## What the task asks
All of the data should be repeated exactly; pictures are not part of the copy.

## Raw data
■ ■ ■ ■ ■
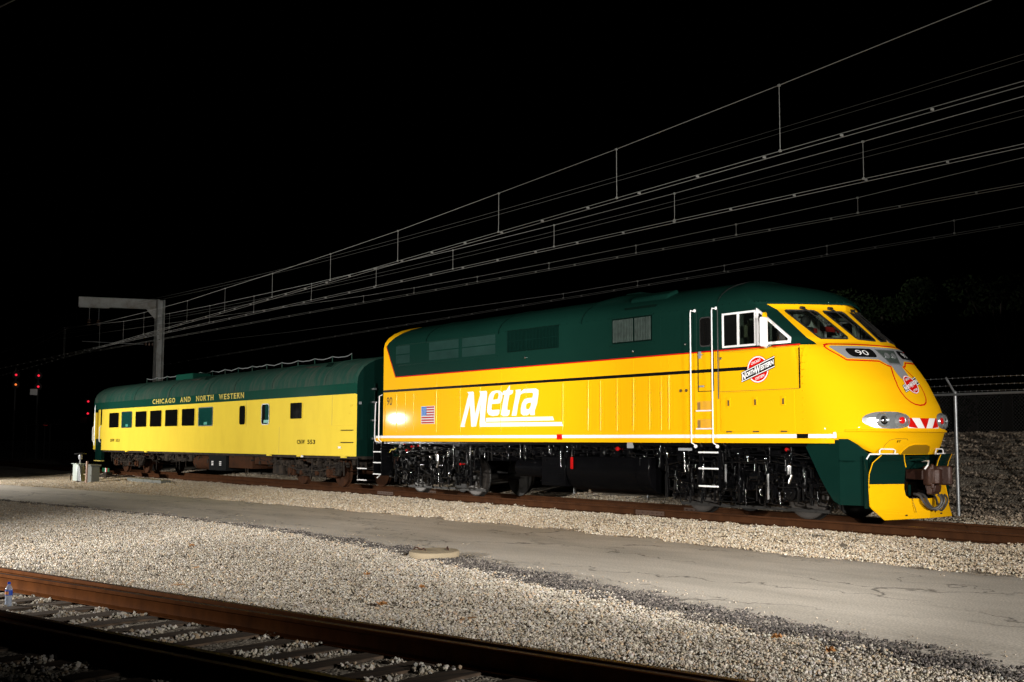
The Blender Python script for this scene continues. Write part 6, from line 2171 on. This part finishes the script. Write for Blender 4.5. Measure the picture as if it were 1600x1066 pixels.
for i, (x, y, a_, l, lab) in enumerate(((14.6, -13.40, .35, .34, 'curved brown stick on the gravel just beyond the near rail'), (12.6, -12.35, -.2, .30, 'thin dry stick on the gravel, farther from the near rail'), (18.5, -11.9, .5, .22, 'short dark twig on the gravel in front of the right half of the near rail'))):
    z = float(gz(x, y)) + .03
    ob = MB().tube([(x + math.cos(a_) * l * t - .03 * math.sin(3 * t) * math.sin(a_), y + math.sin(a_) * l * t + .02 * math.sin(4 * t), z + .02 * math.sin(3.1 * t)) for t in (-.5, -.2, .1, .3, .5)], [.006, .011, .012, .009, .005], 6).build('stick', M['stick'], loc=(x, y, z))
    tag(ob, lab, 'stick', group='sticks on the gravel')
LF = [(17.05, -12.0, .07, 'crumpled ochre leaf, the largest one lying on the pale gravel'), (14.5, -10.75, .045, 'small orange leaf on the gravel left below the concrete lid'), (9.2, -11.1, .05, 'dark brown leaf far left on the gravel'),
      (21.0, -10.2, .045, 'small rusty leaf beside the dark road edge at the right'), (21.7, -10.35, .05, 'rusty leaf nearest the right edge of the view'), (16.1, -10.9, .04, 'tiny orange leaf right of the largest ochre leaf')]
for x, y, s_, lab in LF:
    z = float(gz(x, y)) + .03
    mb = MB()
    g = random.Random(int(x * 10))
    for _ in range(3):
        a_ = g.uniform(0, 6.28); ox, oy = g.uniform(-s_, s_) * .5, g.uniform(-s_, s_) * .5
        pts = [(x + ox + s_ * r_ * math.cos(a_ + t), y + oy + s_ * r_ * math.sin(a_ + t), z + .02 * math.sin(2 * t + a_) + .012) for t, r_ in ((0, 1), (.6, .5), (1.3, .75), (2.4, .4), (3.1, .8), (4.0, .45), (5.0, .7), (5.7, .4))]
        c_ = (x + ox, y + oy, z)
        mb.add([c_] + pts + [(c_[0], c_[1], z - .004)] + [(p[0], p[1], p[2] - .004) for p in pts],
               [(0, 1 + k, 1 + (k + 1) % 8) for k in range(8)] + [(9, 10 + (k + 1) % 8, 10 + k) for k in range(8)] + [(1 + k, 10 + k, 10 + (k + 1) % 8, 1 + (k + 1) % 8) for k in range(8)])
    ob = mb.build('fallen_leaf', M['leaf'], smooth=False, loc=(x, y, z))
    tag(ob, lab, 'leaf', group='fallen leaves on the gravel')

# ================================================================== TREES
def tree(label, x, y, h, w, seed, n=5200):
    g = np.random.default_rng(seed)
    t = thing('deciduous_tree', label, 'tree', (x, y, 1.0), group='dark trees beyond the fence')
    rr = random.Random(seed)
    z0 = 1.0
    mb = MB()
    tr = [(x, y, z0 - .3), (x + .1, y, z0 + h * .3), (x - .1, y + .1, z0 + h * .6), (x, y, z0 + h * .85)]
    mb.tube(tr, [.22, .16, .10, .03], 8)
    blobs = []
    for k in range(22):
        a_ = rr.uniform(0, 6.28); q = rr.uniform(.2, 1) * w; zz = z0 + h * rr.uniform(.30, .95)
        q *= math.sin(min(1, (zz - z0) / h) * 2.6) ** .6
        c_ = (x + q * math.cos(a_), y + q * math.sin(a_), zz)
        blobs.append((c_, rr.uniform(.28, .5) * w * .8))
        b0 = Vector(tr[1]).lerp(Vector(tr[2]), rr.random())
        mb.tube([b0, b0.lerp(Vector(c_), .5) + Vector((0, 0, -.1)), c_], [.05, .03, .012], 5)
    mb.build('trunk', M['bark'], t)
    idx = g.integers(0, len(blobs), n)
    C = np.array([b[0] for b in blobs])[idx]; S = np.array([b[1] for b in blobs])[idx]
    d = g.normal(size=(n, 3)); d /= np.linalg.norm(d, axis=1)[:, None]
    P = C + d * (S * g.uniform(.35, 1.05, n) ** .6)[:, None] * np.array([1, 1, .75])
    a1 = g.normal(size=(n, 3)); a1 /= np.linalg.norm(a1, axis=1)[:, None]
    a2 = np.cross(a1, g.normal(size=(n, 3))); a2 /= np.linalg.norm(a2, axis=1)[:, None]
    ls = g.uniform(.05, .10, n)[:, None]
    Vv = np.stack([P - a1 * ls, P + a2 * ls * .5, P + a1 * ls, P - a2 * ls * .5], 1).reshape(-1, 3) - np.array([x, y, 1.0])
    Fv = np.arange(4 * n).reshape(-1, 4)
    me = bpy.data.meshes.new('crown')
    me.from_pydata(Vv.tolist(), [], Fv.tolist())
    ca = me.color_attributes.new('tint', 'FLOAT_COLOR', 'POINT')
    k = g.uniform(.6, 1.3, len(blobs))[idx] * g.uniform(.7, 1.3, n)
    cc = np.stack([.012 * k, .022 * k, .007 * k, np.ones(n)], 1)
    ca.data.foreach_set('color', np.repeat(cc, 4, axis=0).ravel())
    me.materials.append(M['foliage'])
    o = bpy.data.objects.new('crown', me); COL.objects.link(o); o.parent = t; WLOC[o.name] = Vector((x, y, 1.0))
    return t


tree('faint bushy tree just right above the nose of the locomotive', 3.2, 16.5, 6.2, 2.0, 3, 6500)
tree('dark tree at the right edge of the view, above the fence', 8.6, 15.0, 5.6, 1.8, 4, 5200)
tree('low dark tree in the gap between the two taller ones', 5.9, 17.5, 4.4, 1.8, 5, 4200)
tree('dark tree peeping over the rear of the cab roof', -.5, 20.0, 5.6, 2.0, 6, 4200)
■ ■ ■ ■ ■
## Task solution
The Blender Python script for this scene continues. Write part 6, from line 2171 on. This part finishes the script. Write for Blender 4.5. Measure the picture as if it were 1600x1066 pixels.
for i, (x, y, a_, l, lab) in enumerate(((14.6, -13.40, .35, .34, 'curved brown stick on the gravel just beyond the near rail'), (12.6, -12.35, -.2, .30, 'thin dry stick on the gravel, farther from the near rail'), (18.5, -11.9, .5, .22, 'short dark twig on the gravel in front of the right half of the near rail'))):
    z = float(gz(x, y)) + .03
    ob = MB().tube([(x + math.cos(a_) * l * t - .03 * math.sin(3 * t) * math.sin(a_), y + math.sin(a_) * l * t + .02 * math.sin(4 * t), z + .02 * math.sin(3.1 * t)) for t in (-.5, -.2, .1, .3, .5)], [.006, .011, .012, .009, .005], 6).build('stick', M['stick'], loc=(x, y, z))
    tag(ob, lab, 'stick', group='sticks on the gravel')
LF = [(17.05, -12.0, .07, 'crumpled ochre leaf, the largest one lying on the pale gravel'), (14.5, -10.75, .045, 'small orange leaf on the gravel left below the concrete lid'), (9.2, -11.1, .05, 'dark brown leaf far left on the gravel'),
      (21.0, -10.2, .045, 'small rusty leaf beside the dark road edge at the right'), (21.7, -10.35, .05, 'rusty leaf nearest the right edge of the view'), (16.1, -10.9, .04, 'tiny orange leaf right of the largest ochre leaf')]
for x, y, s_, lab in LF:
    z = float(gz(x, y)) + .03
    mb = MB()
    g = random.Random(int(x * 10))
    for _ in range(3):
        a_ = g.uniform(0, 6.28); ox, oy = g.uniform(-s_, s_) * .5, g.uniform(-s_, s_) * .5
        pts = [(x + ox + s_ * r_ * math.cos(a_ + t), y + oy + s_ * r_ * math.sin(a_ + t), z + .02 * math.sin(2 * t + a_) + .012) for t, r_ in ((0, 1), (.6, .5), (1.3, .75), (2.4, .4), (3.1, .8), (4.0, .45), (5.0, .7), (5.7, .4))]
        c_ = (x + ox, y + oy, z)
        mb.add([c_] + pts + [(c_[0], c_[1], z - .004)] + [(p[0], p[1], p[2] - .004) for p in pts],
               [(0, 1 + k, 1 + (k + 1) % 8) for k in range(8)] + [(9, 10 + (k + 1) % 8, 10 + k) for k in range(8)] + [(1 + k, 10 + k, 10 + (k + 1) % 8, 1 + (k + 1) % 8) for k in range(8)])
    ob = mb.build('fallen_leaf', M['leaf'], smooth=False, loc=(x, y, z))
    tag(ob, lab, 'leaf', group='fallen leaves on the gravel')

# ================================================================== TREES
def tree(label, x, y, h, w, seed, n=5200):
    g = np.random.default_rng(seed)
    t = thing('deciduous_tree', label, 'tree', (x, y, 1.0), group='dark trees beyond the fence')
    rr = random.Random(seed)
    z0 = 1.0
    mb = MB()
    tr = [(x, y, z0 - .3), (x + .1, y, z0 + h * .3), (x - .1, y + .1, z0 + h * .6), (x, y, z0 + h * .85)]
    mb.tube(tr, [.22, .16, .10, .03], 8)
    blobs = []
    for k in range(22):
        a_ = rr.uniform(0, 6.28); q = rr.uniform(.2, 1) * w; zz = z0 + h * rr.uniform(.30, .95)
        q *= math.sin(min(1, (zz - z0) / h) * 2.6) ** .6
        c_ = (x + q * math.cos(a_), y + q * math.sin(a_), zz)
        blobs.append((c_, rr.uniform(.28, .5) * w * .8))
        b0 = Vector(tr[1]).lerp(Vector(tr[2]), rr.random())
        mb.tube([b0, b0.lerp(Vector(c_), .5) + Vector((0, 0, -.1)), c_], [.05, .03, .012], 5)
    mb.build('trunk', M['bark'], t)
    idx = g.integers(0, len(blobs), n)
    C = np.array([b[0] for b in blobs])[idx]; S = np.array([b[1] for b in blobs])[idx]
    d = g.normal(size=(n, 3)); d /= np.linalg.norm(d, axis=1)[:, None]
    P = C + d * (S * g.uniform(.35, 1.05, n) ** .6)[:, None] * np.array([1, 1, .75])
    a1 = g.normal(size=(n, 3)); a1 /= np.linalg.norm(a1, axis=1)[:, None]
    a2 = np.cross(a1, g.normal(size=(n, 3))); a2 /= np.linalg.norm(a2, axis=1)[:, None]
    ls = g.uniform(.05, .10, n)[:, None]
    Vv = np.stack([P - a1 * ls, P + a2 * ls * .5, P + a1 * ls, P - a2 * ls * .5], 1).reshape(-1, 3) - np.array([x, y, 1.0])
    Fv = np.arange(4 * n).reshape(-1, 4)
    me = bpy.data.meshes.new('crown')
    me.from_pydata(Vv.tolist(), [], Fv.tolist())
    ca = me.color_attributes.new('tint', 'FLOAT_COLOR', 'POINT')
    k = g.uniform(.6, 1.3, len(blobs))[idx] * g.uniform(.7, 1.3, n)
    cc = np.stack([.012 * k, .022 * k, .007 * k, np.ones(n)], 1)
    ca.data.foreach_set('color', np.repeat(cc, 4, axis=0).ravel())
    me.materials.append(M['foliage'])
    o = bpy.data.objects.new('crown', me); COL.objects.link(o); o.parent = t; WLOC[o.name] = Vector((x, y, 1.0))
    return t


tree('faint bushy tree just right above the nose of the locomotive', 3.2, 16.5, 6.2, 2.0, 3, 6500)
tree('dark tree at the right edge of the view, above the fence', 8.6, 15.0, 5.6, 1.8, 4, 5200)
tree('low dark tree in the gap between the two taller ones', 5.9, 17.5, 4.4, 1.8, 5, 4200)
tree('dark tree peeping over the rear of the cab roof', -.5, 20.0, 5.6, 2.0, 6, 4200)